The abandonment of all principle of right enables the soul to choose and act upon a principle of wrong, and to subordinate to this one principle all the various vices of human nature. For it is a mournful truth, that as devastation is incomparably an easier work than production, so may all its means and instruments be more easily arranged into a scheme and system.

                                                                                    Samuel Taylor Coleridge

In the early 1980s, faced with the ravages of Thatcherism and Reaganism, and the cruelty of the early phases of neoliberalism with its austerity, its newly attired but same old same old war on the poor and working masses and classes, Raymond Williams set out to gather and explain keywords, to layout the intersection of culture, society, vocabulary and power. As Williams explained, “I called these words Keywords in two connected senses: they are significant, binding words in certain activities and their interpretation; they are significant, indicative words in certain forms of thought.” Every period produces its own keywords, though the words themselves are often very familiar, just as every period is produced by its own keywords. You can recognize a period by things people say that they didn’t say before. Listening to, watching, and reading news reports, especially interviews, a keyword of the present moment is devastation.

Well over a hundred years before Williams’ Keywords, from June 1809 to March 1810, Samuel Taylor Coleridge wrote a weekly series of essays, called The Friend. In Essay XVI, Coleridge sets out to understand the implications of people in power choosing evil and renaming it good: “The abandonment of all principle of right enables the soul to choose and act upon a principle of wrong, and to subordinate to this one principle all the various vices of human nature. For it is a mournful truth, that as devastation is incomparably an easier work than production, so may all its means and instruments be more easily arranged into a scheme and system.”

Coleridge chose to emphasize “principle of right” and “principle of wrong.” He looked out a world of abandonment and devastation and understood the ease with which all human vices could be brought together into a scheme and system that insisted on its morality, while demonstrating, day in and day out, the mournful truth that devastation is incomparably an easier work than production. Sound familiar? It should.

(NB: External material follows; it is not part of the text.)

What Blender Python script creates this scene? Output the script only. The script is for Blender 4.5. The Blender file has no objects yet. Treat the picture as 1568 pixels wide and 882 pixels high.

Mournful truths are not inevitable truths. They are not destiny. They are choices, made collectively and individually. When faced with a scheme and system whose very core is devastation rather than production, we must remember to cherish those who refuse to abandon all principle of right, whose souls continue to choose and act upon a principle of right. In a world where ruling classes and masses insist on the sanctity of their mournful truths, people will do as they are doing, as they have always done. Mourn for the moment, and fight like hell for the living! You gotta be a spirit! Can’t be no ghost!